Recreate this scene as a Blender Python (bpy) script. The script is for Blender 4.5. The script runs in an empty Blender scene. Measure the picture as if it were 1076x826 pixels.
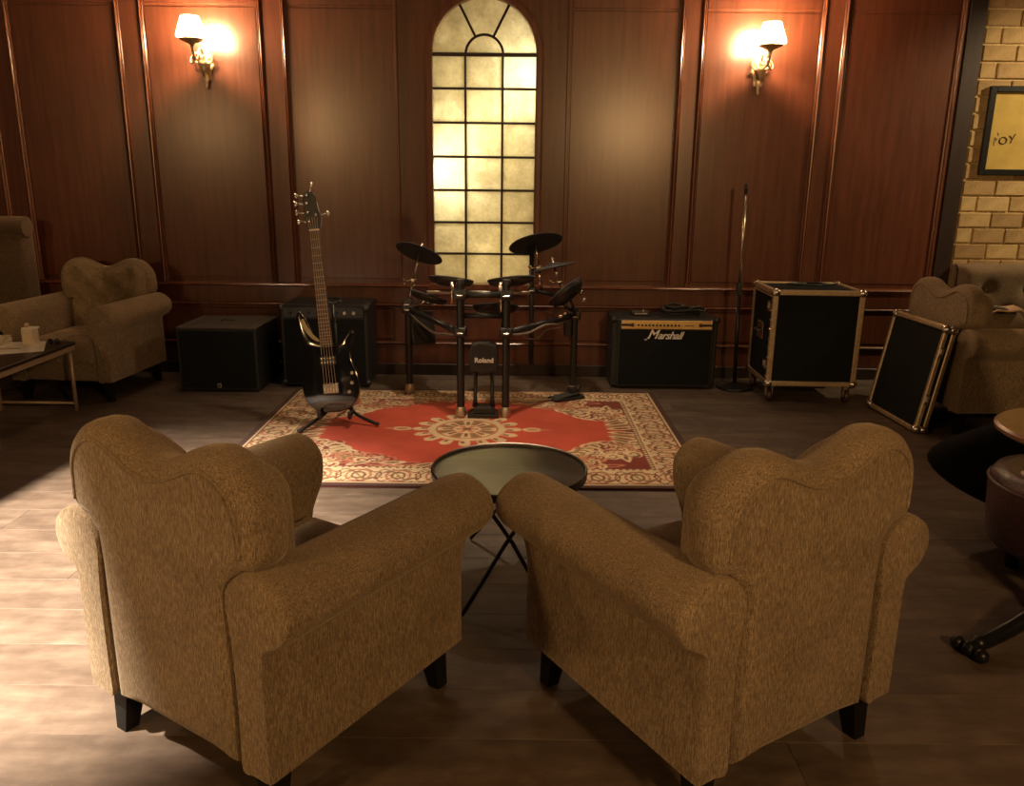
________________________________________
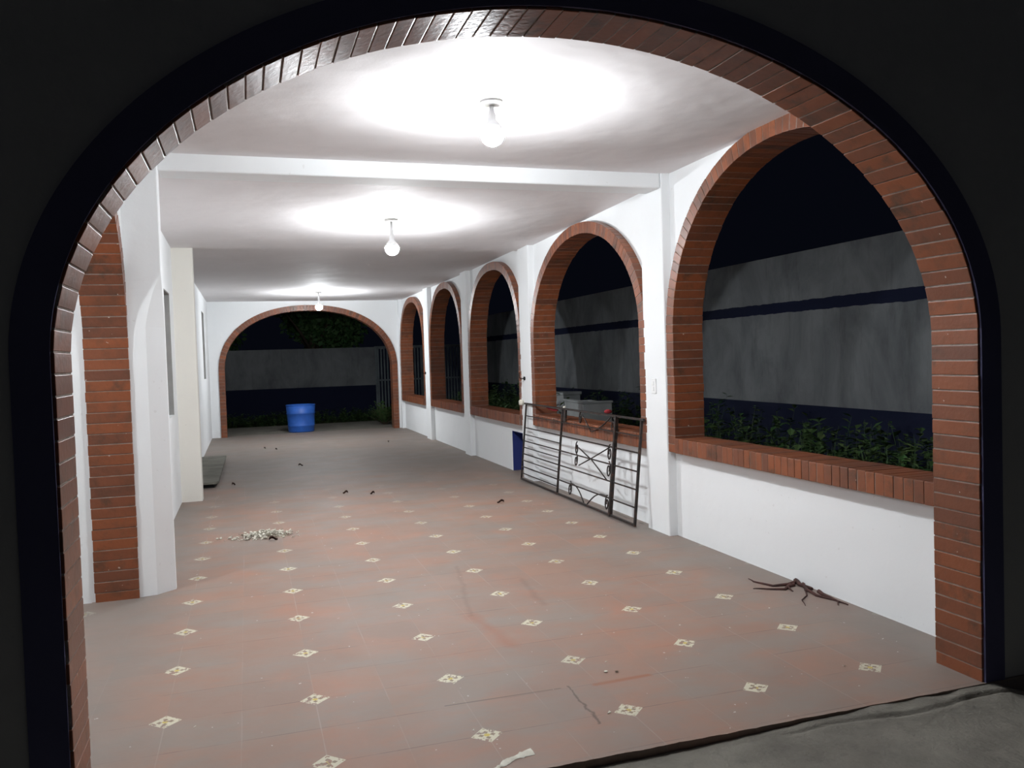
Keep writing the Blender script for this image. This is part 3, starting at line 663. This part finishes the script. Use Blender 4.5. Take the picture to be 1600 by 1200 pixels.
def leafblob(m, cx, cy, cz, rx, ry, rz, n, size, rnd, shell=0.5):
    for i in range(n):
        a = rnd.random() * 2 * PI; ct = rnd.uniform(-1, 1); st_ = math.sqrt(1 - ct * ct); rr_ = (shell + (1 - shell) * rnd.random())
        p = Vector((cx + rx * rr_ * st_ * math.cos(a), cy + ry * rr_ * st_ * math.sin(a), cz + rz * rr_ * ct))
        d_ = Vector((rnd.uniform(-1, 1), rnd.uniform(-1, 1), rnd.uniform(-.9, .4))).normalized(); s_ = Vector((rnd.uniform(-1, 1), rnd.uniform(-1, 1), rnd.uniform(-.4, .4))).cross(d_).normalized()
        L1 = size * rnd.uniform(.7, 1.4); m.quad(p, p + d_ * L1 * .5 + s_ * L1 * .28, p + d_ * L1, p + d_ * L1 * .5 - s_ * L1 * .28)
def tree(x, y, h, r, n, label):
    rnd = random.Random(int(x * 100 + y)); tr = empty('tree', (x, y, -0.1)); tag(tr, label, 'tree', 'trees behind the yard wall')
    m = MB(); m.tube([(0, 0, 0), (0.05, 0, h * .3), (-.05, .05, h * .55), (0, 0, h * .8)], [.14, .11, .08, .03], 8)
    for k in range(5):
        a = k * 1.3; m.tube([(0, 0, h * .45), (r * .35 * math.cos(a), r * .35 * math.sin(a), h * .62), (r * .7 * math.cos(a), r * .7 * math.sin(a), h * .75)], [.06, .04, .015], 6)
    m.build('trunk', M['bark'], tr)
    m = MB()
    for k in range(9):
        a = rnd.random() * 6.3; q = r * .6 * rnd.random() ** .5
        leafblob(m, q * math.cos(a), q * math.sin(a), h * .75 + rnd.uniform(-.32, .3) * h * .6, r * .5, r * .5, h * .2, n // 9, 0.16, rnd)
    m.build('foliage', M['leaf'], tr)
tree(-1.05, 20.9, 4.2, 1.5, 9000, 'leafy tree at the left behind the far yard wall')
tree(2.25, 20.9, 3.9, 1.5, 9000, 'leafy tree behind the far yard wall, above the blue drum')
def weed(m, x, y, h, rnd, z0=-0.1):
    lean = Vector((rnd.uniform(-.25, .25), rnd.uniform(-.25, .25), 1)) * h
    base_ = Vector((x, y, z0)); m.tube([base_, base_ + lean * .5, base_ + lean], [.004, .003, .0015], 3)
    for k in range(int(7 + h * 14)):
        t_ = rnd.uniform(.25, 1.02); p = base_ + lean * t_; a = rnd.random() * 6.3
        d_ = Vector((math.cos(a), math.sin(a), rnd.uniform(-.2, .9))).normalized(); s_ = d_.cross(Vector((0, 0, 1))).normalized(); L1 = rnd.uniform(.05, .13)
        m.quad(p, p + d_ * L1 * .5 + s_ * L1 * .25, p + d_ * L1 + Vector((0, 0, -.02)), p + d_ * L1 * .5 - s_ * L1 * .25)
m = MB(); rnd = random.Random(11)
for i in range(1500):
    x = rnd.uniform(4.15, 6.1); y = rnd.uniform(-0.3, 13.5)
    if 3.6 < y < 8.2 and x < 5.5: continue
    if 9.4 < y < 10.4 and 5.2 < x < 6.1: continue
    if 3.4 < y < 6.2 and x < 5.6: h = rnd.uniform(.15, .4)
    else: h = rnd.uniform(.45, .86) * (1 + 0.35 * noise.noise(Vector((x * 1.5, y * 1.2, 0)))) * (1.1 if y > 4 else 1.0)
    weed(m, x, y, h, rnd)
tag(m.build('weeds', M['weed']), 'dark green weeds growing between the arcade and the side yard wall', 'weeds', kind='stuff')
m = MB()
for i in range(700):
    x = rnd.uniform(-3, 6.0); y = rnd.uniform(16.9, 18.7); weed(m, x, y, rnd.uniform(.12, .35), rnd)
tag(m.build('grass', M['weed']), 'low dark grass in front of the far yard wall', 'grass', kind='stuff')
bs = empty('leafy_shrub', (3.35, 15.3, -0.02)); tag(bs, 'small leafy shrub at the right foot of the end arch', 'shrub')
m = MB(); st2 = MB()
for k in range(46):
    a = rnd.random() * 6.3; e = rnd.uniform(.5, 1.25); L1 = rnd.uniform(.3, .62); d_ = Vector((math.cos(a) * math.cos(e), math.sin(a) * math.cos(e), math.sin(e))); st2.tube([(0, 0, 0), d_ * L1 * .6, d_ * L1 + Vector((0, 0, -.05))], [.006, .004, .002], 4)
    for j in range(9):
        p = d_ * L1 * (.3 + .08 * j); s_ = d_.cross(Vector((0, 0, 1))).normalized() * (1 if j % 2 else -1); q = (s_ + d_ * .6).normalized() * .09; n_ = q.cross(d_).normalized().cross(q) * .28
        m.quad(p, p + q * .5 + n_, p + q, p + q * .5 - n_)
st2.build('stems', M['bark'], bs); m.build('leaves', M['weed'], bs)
________________________________________
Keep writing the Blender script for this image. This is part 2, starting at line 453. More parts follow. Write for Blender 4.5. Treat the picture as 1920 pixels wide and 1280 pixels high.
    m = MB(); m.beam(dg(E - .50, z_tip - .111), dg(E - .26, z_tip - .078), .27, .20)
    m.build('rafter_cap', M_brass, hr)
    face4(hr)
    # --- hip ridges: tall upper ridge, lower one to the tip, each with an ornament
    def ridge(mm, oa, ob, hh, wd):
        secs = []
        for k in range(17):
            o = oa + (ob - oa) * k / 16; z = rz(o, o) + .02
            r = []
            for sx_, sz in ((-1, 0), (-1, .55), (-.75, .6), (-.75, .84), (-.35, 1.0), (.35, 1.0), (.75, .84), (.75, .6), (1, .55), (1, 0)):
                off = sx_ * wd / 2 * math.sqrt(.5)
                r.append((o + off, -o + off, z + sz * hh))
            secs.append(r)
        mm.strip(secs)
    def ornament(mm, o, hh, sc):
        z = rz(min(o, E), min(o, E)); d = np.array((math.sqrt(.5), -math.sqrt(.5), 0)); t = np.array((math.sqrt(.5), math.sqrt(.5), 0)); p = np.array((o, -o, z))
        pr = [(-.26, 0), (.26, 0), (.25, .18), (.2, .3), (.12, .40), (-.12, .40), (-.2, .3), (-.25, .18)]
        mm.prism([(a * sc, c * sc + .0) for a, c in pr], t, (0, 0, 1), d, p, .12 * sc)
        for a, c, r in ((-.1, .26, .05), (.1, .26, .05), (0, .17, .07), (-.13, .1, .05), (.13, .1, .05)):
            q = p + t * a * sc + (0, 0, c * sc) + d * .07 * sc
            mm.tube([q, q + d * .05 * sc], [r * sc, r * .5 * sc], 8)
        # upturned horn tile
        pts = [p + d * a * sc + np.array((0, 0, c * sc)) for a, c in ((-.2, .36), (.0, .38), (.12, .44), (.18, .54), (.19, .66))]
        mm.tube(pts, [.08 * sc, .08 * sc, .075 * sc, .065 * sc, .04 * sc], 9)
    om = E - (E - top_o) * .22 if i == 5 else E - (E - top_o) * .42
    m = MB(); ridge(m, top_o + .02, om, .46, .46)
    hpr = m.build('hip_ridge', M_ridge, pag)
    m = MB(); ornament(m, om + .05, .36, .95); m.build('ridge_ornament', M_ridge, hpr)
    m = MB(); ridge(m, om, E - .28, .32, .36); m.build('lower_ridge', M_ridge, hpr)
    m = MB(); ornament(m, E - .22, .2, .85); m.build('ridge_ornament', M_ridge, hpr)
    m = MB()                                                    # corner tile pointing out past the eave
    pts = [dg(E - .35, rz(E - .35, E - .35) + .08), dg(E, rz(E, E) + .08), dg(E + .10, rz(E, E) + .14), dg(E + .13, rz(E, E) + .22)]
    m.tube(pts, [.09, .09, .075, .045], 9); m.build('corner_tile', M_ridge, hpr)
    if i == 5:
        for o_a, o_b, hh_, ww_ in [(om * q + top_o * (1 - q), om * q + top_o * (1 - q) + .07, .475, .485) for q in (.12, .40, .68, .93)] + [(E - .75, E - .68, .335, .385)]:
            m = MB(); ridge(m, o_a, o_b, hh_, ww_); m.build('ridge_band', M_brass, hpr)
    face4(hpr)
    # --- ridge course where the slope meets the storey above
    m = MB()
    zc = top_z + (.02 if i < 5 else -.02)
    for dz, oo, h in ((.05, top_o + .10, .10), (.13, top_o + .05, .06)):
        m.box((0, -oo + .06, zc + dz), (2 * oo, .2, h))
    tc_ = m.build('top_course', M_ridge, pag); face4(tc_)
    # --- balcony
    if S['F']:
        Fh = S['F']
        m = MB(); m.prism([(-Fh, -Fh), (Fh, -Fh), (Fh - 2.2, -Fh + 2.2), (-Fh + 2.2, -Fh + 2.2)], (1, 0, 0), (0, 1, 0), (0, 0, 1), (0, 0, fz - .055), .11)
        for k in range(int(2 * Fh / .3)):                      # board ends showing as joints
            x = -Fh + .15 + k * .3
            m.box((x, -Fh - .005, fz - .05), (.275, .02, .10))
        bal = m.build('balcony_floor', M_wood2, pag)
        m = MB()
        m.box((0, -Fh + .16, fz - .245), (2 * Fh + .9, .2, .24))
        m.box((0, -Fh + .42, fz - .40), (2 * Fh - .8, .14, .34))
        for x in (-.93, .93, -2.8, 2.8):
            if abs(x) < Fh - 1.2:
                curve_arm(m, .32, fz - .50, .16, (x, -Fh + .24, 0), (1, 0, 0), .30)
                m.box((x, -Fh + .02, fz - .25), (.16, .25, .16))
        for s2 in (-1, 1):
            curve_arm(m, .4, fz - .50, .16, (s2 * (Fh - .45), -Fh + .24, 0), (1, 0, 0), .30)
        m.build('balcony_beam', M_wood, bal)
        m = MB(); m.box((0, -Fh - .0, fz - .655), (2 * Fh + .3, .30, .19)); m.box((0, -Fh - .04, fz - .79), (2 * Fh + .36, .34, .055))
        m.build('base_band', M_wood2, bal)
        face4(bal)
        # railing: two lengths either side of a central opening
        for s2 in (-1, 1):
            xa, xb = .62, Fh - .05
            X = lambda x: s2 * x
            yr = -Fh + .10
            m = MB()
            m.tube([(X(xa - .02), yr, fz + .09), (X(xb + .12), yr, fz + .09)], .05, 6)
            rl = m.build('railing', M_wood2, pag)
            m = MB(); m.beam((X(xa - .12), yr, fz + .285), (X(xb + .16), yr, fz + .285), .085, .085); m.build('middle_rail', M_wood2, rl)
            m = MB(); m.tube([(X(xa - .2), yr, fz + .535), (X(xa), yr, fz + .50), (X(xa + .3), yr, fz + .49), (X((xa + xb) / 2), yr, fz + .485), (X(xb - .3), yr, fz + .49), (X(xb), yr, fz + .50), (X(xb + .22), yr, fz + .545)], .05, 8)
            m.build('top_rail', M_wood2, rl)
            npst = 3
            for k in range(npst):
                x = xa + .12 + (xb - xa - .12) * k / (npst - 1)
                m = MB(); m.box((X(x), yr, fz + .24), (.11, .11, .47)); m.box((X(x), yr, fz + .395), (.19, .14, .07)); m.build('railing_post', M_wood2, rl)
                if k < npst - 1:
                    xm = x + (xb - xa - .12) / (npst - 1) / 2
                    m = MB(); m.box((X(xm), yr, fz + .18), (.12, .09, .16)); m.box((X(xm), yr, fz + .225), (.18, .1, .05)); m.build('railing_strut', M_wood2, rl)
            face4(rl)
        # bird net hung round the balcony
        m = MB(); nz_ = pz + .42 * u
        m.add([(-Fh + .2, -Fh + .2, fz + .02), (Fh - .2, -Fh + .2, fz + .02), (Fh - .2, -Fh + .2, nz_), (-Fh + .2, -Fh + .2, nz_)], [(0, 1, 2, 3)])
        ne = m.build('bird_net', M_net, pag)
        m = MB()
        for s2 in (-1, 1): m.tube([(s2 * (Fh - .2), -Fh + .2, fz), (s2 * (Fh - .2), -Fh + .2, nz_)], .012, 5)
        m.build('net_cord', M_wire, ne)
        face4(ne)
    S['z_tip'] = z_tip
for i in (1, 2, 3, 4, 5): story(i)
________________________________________
STATED EXERCISE.
Copy out each line of the data where the string "pixels" appears.

RESULT BELOW.
Recreate this scene as a Blender Python (bpy) script. The script is for Blender 4.5. The script runs in an empty Blender scene. Measure the picture as if it were 1076x826 pixels.
Keep writing the Blender script for this image. This is part 3, starting at line 663. This part finishes the script. Use Blender 4.5. Take the picture to be 1600 by 1200 pixels.
Keep writing the Blender script for this image. This is part 2, starting at line 453. More parts follow. Write for Blender 4.5. Treat the picture as 1920 pixels wide and 1280 pixels high.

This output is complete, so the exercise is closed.